BEGIN Record excerpts
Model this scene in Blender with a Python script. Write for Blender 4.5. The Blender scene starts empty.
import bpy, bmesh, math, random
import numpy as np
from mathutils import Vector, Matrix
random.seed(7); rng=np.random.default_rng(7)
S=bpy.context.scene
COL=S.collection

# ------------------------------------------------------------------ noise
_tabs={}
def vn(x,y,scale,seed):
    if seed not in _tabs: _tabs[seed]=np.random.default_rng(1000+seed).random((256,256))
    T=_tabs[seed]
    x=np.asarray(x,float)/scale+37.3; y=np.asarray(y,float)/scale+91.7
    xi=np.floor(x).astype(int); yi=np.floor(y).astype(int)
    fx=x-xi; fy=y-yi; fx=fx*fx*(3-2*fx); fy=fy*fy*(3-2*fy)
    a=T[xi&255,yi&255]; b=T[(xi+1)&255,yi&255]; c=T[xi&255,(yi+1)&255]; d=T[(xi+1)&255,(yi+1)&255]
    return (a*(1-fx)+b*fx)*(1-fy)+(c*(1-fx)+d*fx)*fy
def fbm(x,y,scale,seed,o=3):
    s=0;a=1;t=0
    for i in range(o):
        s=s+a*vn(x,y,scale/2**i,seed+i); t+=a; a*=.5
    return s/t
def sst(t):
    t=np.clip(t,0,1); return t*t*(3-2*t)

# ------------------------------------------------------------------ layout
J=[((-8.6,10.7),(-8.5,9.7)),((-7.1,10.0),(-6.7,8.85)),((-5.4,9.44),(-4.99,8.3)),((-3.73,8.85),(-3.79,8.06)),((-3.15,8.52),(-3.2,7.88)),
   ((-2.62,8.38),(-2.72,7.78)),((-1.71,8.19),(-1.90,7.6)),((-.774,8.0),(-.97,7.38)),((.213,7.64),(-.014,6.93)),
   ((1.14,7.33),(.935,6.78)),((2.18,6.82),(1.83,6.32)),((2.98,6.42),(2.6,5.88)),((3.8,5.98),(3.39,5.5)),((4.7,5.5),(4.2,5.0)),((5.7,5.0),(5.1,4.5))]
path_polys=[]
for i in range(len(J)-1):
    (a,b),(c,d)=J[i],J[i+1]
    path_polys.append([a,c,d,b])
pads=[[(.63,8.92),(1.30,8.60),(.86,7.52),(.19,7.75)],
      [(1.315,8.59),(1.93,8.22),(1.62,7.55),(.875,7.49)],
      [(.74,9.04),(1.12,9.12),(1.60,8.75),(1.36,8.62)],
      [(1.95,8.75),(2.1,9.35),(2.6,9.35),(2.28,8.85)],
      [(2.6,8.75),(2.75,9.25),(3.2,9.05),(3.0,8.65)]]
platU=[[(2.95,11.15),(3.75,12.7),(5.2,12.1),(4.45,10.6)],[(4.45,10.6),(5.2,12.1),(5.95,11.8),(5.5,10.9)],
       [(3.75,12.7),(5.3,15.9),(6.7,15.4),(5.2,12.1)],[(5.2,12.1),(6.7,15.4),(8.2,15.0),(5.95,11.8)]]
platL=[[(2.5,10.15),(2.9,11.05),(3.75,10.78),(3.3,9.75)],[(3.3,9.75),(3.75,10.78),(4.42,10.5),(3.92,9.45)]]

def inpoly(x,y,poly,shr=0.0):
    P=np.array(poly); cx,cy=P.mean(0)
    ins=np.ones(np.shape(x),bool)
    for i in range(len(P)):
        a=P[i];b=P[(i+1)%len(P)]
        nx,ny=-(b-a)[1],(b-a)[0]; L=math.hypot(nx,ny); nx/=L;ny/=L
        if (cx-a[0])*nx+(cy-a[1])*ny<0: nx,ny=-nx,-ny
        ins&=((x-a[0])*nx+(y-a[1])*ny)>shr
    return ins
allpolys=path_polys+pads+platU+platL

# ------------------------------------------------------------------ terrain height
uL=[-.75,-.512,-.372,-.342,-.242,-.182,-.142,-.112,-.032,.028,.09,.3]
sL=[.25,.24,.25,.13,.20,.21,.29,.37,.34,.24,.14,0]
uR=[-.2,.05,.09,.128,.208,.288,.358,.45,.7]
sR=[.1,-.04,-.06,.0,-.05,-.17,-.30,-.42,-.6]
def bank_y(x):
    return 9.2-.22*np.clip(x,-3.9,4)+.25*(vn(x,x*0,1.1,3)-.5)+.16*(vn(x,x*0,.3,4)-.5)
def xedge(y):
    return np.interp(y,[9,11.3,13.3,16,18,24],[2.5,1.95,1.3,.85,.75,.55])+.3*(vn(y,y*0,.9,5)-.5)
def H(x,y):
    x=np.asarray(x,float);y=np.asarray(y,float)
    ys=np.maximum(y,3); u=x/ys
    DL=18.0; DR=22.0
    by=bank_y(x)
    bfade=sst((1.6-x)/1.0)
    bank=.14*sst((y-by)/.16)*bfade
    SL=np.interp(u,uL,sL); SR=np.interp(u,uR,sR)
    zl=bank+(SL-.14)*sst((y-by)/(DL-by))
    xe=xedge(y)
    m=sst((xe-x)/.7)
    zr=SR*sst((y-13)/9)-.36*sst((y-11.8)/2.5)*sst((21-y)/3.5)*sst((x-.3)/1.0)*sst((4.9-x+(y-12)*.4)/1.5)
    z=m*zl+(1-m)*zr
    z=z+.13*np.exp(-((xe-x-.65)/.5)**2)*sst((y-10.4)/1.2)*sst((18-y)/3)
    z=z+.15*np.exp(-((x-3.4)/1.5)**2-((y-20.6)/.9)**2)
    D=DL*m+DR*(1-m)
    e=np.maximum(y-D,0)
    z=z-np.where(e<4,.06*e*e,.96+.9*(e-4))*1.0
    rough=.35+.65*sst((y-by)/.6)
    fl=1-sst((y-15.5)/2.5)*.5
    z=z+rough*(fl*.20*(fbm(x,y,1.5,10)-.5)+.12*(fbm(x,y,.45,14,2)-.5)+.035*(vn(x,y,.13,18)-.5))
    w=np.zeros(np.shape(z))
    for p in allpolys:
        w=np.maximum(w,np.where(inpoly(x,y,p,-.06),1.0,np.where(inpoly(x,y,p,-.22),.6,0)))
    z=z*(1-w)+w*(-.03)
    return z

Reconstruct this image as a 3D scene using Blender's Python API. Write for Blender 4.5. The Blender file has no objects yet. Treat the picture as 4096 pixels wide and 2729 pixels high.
END Record excerpts
Every line from the first entry to the line containing "COL=S.collection" should be transcribed exactly, and nothing beyond it.

Model this scene in Blender with a Python script. Write for Blender 4.5. The Blender scene starts empty.
import bpy, bmesh, math, random
import numpy as np
from mathutils import Vector, Matrix
random.seed(7); rng=np.random.default_rng(7)
S=bpy.context.scene
COL=S.collection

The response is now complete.